When needs must, do we automatically turn to an AI assistant?
In my case, when looking at options for a clock for a radio studio, it was the first place I turned to. Sure enough, I could go shopping for individual clocks with fancy built-in network features. Or maybe go down the road of a Raspberry Pi setup, get it talking to my Wheatstone setup, start passing all manner of commands and looking for mic lights, camera feeds, news tickers and the rest.
Or sometimes – just sometimes, all you want is something that tells the time and runs with the minimum of effort.
In this case, an ageing PC feeding several 4:3 style monitors in different rooms, which warrants a browser-based solution as opposed to any form of installable software. Having said that, it still operates very nicely in its dark tones on a 16:9 display, and scales down quite nicely too.
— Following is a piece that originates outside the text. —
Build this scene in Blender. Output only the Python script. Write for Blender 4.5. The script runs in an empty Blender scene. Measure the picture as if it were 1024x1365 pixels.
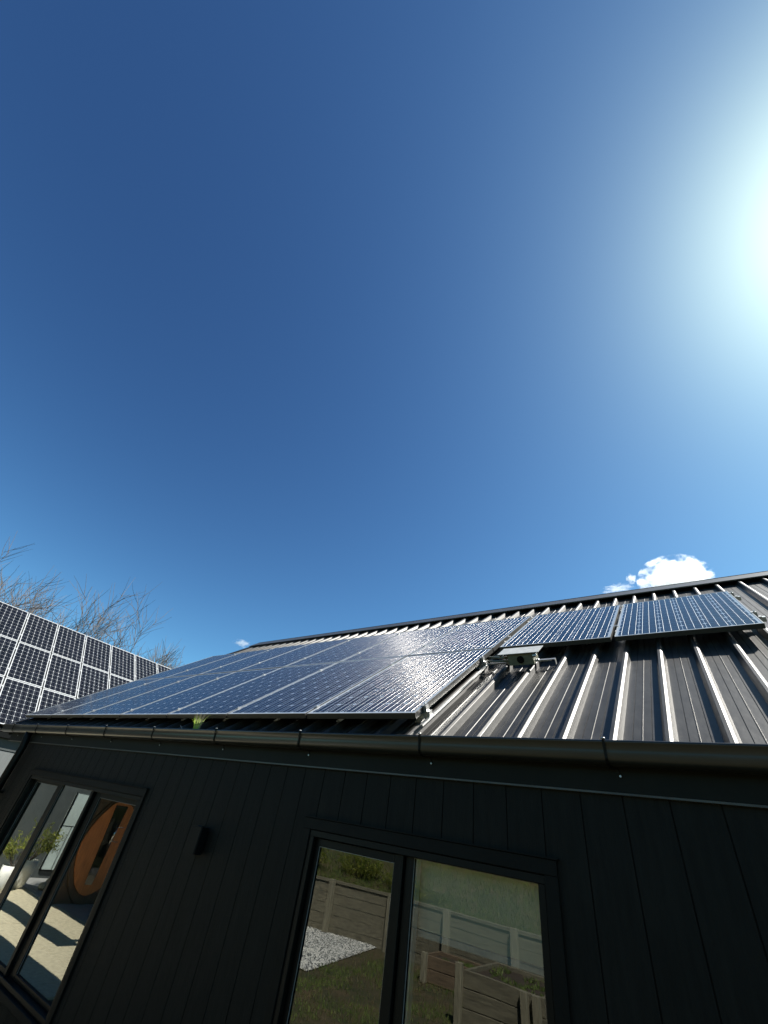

One page, self-contained, fire it in a browser, run it in full screen (press F11), and as long as your system time is accurate, you’re sorted.
What does it do?
To keep things relatively simple, the clock has
- An outer ring of 60 dots, representing seconds, where at the top of each minute, all dots reset to ‘dim’ and begin illuminating from the 12 o’clock position. A bright green colour is used here
- An inner ring, dimmed at the top of each hour, split into 12 five-minute markers. As each five-minute segment is cleared, the corresponding dot lights in a bright red.
- A date line, with a three-letter day, date number, and three-letter month
- A large time line in 24H format as HH:MM
- A third line with a second count ticking up.
- Display style of dot-matrix / LCD
The build is designed to run full screen in any cut of a web browser supporting JavaScript, with the clock scaling responsively using viewport units. To minimise setup, all scripts, styles and HTML are in the one document, running to 22kb.